If the rap game follows a conventional path, then a cursory glance suggests Longford spitter Evans Junior is steadily grinding through the cliched milestones: Drop a mixtape – check; support an international artist – check; embroil oneself in ‘beef’ – check.  

Despite his stereotypical come-up, Evans’ approach to his debut album is anything but conventional. Existing through the loose concept of weaving through the mind ‘of an organised mess’. The title creates an expectation that on the surface there lacks formulation but the subsequent peeling back of layers uncovers underlying cohesion. This expectation is met to an extent however the ambitious attempt to blend contrasting sounds into one ‘Organised Mess’ proves difficult to execute. 

Initially, Evans gently buckles the listener into the back-seat before probing the impending sonic traffic jam. Darting seamlessly between the honest and smooth head-nodder Shanghai to the almost purgatory state in Neverland, using warped vocals and thick 808s to create an anxious and all-enveloping world. The autotuned croons of “How they gonna talk about places they never ever gone, that they’ve never ever been’” alongside sharp synthesisers breed emotions of longing and uncertainty. 

The almost cinematic quality to it is juxtaposed by the drill influenced track Bang – the result of embracing the otherworldly mental state prescribed in Neverland. Evans blows away the cobwebs of self-doubt as he proclaims his ‘Peter Pan’ status, flexing in traditional hip-hop fashion – with star studded features and boastful one-liners.  

This rich vein of confidence is continued with close collaborator and fellow T.E.D member Txmmy Rose in the anthemic France. Despite the varying tones the project’s flow initially remains effortless and the consistent hip-hop inspired percussion provides the stimulus to maintain the necessary energy.  

One would be forgiven for believing that the YBN Nahmir feature would maintain this energy however Ride 4 Me features dated synths, clunky phonics and allows the record to stagnate. Evans is at his best when delivering emotive and melodic, autotuned croons, that effortlessly pull at one’s heart strings. Outside features a ludicrously catchy hook and exaggerated vocals while M’s Interlude presents itself as the sweet spot between Evans’ approach to singing and rapping. 

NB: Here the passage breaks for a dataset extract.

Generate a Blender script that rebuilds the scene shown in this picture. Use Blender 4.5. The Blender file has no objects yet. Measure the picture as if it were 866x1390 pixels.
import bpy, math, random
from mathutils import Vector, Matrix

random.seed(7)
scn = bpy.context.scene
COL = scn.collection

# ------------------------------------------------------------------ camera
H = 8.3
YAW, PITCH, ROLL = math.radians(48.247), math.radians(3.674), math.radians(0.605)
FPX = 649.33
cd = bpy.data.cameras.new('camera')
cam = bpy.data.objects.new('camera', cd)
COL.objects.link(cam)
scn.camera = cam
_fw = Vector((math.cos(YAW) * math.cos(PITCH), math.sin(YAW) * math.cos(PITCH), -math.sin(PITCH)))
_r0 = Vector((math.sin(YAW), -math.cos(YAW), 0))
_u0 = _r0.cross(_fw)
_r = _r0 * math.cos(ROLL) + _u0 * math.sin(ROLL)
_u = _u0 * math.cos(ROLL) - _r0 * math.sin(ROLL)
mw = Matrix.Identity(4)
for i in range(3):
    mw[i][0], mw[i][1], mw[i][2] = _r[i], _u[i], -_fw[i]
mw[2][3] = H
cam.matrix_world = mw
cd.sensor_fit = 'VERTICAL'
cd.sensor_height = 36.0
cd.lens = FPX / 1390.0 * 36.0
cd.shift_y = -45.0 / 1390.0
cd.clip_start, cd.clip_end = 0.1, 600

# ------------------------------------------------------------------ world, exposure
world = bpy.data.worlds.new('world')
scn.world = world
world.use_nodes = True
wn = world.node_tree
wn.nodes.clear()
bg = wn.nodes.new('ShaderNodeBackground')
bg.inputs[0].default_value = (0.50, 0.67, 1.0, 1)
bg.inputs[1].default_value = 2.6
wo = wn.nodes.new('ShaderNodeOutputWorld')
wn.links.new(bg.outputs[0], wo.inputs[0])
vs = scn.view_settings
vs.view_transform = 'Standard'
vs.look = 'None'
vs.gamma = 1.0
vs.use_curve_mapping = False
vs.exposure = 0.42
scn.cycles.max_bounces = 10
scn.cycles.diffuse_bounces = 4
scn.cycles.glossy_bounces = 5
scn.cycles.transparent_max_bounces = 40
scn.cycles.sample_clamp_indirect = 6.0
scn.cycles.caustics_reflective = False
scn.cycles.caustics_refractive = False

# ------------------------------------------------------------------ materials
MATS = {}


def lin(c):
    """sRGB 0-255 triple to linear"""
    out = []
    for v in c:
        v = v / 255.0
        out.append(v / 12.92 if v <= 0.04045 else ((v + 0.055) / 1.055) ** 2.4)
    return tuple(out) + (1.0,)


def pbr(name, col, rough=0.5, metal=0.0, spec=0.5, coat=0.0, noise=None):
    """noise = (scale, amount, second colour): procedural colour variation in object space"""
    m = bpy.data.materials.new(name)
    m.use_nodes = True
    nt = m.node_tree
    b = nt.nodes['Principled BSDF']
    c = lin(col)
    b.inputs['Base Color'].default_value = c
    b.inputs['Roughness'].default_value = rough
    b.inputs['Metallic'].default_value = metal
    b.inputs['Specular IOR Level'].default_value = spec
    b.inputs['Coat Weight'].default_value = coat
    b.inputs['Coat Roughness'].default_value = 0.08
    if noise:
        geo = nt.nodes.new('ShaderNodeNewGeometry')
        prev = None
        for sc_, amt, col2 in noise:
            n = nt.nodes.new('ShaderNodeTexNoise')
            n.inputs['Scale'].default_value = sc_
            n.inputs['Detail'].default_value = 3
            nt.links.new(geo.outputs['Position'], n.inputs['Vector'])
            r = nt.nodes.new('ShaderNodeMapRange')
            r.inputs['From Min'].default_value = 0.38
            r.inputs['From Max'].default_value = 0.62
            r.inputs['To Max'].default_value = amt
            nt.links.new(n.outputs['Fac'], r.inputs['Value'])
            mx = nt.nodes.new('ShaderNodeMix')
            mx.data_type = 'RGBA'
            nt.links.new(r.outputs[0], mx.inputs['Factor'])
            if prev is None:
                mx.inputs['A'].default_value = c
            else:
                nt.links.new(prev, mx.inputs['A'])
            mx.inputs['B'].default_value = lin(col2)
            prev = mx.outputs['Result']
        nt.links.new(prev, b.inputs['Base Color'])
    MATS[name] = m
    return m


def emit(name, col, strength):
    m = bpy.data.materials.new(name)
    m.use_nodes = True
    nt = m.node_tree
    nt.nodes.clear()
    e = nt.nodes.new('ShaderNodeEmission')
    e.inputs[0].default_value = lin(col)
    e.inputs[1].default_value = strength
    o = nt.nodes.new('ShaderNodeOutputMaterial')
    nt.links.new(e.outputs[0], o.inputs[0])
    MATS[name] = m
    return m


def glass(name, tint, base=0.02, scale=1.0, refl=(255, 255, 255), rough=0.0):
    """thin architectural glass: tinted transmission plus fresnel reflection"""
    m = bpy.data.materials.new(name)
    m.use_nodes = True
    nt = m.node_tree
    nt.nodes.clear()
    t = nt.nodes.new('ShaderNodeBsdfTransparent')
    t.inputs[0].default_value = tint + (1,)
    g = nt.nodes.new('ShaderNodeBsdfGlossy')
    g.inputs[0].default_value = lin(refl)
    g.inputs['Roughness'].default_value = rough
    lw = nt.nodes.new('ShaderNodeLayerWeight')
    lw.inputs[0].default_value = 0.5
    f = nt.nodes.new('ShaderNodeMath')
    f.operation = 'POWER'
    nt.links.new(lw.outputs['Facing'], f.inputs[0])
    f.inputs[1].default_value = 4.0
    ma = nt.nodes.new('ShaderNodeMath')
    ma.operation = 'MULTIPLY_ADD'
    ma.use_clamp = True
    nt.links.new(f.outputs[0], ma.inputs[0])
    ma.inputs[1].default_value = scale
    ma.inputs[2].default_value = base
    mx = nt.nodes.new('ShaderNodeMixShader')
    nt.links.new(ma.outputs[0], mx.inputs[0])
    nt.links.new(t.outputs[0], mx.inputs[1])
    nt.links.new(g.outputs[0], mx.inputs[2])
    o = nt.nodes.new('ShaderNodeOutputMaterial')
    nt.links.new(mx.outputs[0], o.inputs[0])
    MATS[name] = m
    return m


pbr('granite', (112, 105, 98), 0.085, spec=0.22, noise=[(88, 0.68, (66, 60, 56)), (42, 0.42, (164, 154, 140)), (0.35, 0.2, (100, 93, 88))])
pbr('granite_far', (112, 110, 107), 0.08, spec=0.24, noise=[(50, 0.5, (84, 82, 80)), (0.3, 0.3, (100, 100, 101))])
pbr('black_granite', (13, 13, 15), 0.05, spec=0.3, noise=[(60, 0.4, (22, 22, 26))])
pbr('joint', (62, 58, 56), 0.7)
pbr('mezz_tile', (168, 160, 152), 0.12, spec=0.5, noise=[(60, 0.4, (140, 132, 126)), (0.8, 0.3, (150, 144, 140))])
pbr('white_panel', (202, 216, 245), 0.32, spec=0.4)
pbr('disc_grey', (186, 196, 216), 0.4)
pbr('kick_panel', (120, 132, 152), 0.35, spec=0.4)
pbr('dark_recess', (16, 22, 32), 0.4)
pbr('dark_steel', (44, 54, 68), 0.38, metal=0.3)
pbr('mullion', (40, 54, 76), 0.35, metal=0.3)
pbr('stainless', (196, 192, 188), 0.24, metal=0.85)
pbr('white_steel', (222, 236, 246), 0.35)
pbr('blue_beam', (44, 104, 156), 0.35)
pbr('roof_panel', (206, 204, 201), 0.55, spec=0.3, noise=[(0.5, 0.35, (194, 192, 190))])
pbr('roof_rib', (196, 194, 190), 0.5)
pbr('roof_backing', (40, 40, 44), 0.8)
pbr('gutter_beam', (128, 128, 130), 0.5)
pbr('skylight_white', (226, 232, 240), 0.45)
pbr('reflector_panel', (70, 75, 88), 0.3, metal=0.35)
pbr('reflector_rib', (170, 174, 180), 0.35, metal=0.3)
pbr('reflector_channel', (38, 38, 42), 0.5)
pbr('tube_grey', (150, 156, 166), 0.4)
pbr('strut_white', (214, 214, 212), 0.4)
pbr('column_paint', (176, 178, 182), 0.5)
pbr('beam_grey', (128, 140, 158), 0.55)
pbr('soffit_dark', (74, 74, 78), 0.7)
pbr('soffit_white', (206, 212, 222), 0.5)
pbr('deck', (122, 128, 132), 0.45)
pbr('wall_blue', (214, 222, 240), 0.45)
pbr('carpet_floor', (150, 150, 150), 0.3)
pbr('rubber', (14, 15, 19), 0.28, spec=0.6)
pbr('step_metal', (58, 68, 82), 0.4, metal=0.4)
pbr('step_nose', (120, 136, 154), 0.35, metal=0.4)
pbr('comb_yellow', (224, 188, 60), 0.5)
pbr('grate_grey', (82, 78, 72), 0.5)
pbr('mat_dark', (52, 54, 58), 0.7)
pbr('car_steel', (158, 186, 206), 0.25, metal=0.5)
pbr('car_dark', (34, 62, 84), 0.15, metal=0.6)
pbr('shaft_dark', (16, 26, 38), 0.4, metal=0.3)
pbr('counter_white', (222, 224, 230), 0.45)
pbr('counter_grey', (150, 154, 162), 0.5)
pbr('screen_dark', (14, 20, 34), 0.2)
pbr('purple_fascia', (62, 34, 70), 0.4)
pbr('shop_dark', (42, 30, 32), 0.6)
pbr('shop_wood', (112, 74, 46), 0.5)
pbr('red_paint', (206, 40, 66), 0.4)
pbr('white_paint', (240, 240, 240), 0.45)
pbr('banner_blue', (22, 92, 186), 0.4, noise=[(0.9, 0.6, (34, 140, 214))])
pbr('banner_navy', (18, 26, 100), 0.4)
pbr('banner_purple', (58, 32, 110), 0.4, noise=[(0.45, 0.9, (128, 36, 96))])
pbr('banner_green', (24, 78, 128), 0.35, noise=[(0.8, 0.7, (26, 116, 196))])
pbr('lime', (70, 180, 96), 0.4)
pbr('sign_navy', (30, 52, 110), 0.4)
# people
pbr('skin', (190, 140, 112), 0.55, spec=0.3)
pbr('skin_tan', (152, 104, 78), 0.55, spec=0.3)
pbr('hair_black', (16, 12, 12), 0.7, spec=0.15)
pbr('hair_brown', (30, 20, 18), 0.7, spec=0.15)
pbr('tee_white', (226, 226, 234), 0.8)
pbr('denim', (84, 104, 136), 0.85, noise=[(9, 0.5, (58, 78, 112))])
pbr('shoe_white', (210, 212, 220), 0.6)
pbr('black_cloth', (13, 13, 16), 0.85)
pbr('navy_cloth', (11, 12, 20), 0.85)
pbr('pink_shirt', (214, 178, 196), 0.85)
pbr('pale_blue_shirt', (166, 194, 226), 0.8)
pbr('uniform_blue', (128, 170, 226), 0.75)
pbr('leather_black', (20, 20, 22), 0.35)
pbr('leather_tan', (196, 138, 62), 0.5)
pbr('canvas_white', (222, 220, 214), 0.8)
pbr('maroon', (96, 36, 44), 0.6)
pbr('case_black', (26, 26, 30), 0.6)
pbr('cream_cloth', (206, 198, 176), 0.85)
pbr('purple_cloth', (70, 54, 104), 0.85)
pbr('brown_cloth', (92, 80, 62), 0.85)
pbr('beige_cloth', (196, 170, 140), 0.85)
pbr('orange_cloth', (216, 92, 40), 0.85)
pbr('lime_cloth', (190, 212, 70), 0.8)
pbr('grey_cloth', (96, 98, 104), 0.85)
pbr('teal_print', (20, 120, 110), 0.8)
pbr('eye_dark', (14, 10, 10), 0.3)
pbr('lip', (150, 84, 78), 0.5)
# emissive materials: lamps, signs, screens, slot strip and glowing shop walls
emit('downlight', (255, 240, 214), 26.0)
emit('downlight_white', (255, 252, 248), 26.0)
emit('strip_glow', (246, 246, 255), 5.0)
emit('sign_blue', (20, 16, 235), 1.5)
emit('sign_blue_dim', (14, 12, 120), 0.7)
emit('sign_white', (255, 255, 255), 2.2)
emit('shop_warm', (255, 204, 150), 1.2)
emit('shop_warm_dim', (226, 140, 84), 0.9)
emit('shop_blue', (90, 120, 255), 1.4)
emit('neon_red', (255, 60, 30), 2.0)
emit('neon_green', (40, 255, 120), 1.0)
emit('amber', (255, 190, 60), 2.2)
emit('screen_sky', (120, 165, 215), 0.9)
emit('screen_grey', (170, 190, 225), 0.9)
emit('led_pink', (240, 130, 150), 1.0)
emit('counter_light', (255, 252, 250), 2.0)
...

The initial promise of an eclectic fusion of trap, drill and RnB instantly seduces the listener. However the premature pledge to these dynamic combinations loses stamina, paving space for bland filler tracks like Hold You Down. While titled ‘Organised Mess’, the second half of this project feels far more calculated, to it’s own detriment. Much of the early promise for emotional depth and multi-layered messages gives way to premeditated attempts to provide radio ready tracks like Midnight. 

The clearly more accessible, pop influenced tracks lack any of the sort of character shown in the first half; be it the bold and audacious deliveries in Bang or the honest, exaggerated vocalisations on Outside. The scale of the sonic diversity creates a genuine opportunity to showcase the true breadth of his being. However, in attempting to paint an all-encompassing picture he spreads the sound too thin, resulting in an initially engaging project that only begins to scratch the surface.  

‘Organised Mess’ is a deliberate attempt to encompass Evans Junior’s wide array of sonic inspirations and tastes. However, in his endeavours to bind together these various styles he drowns in his influences.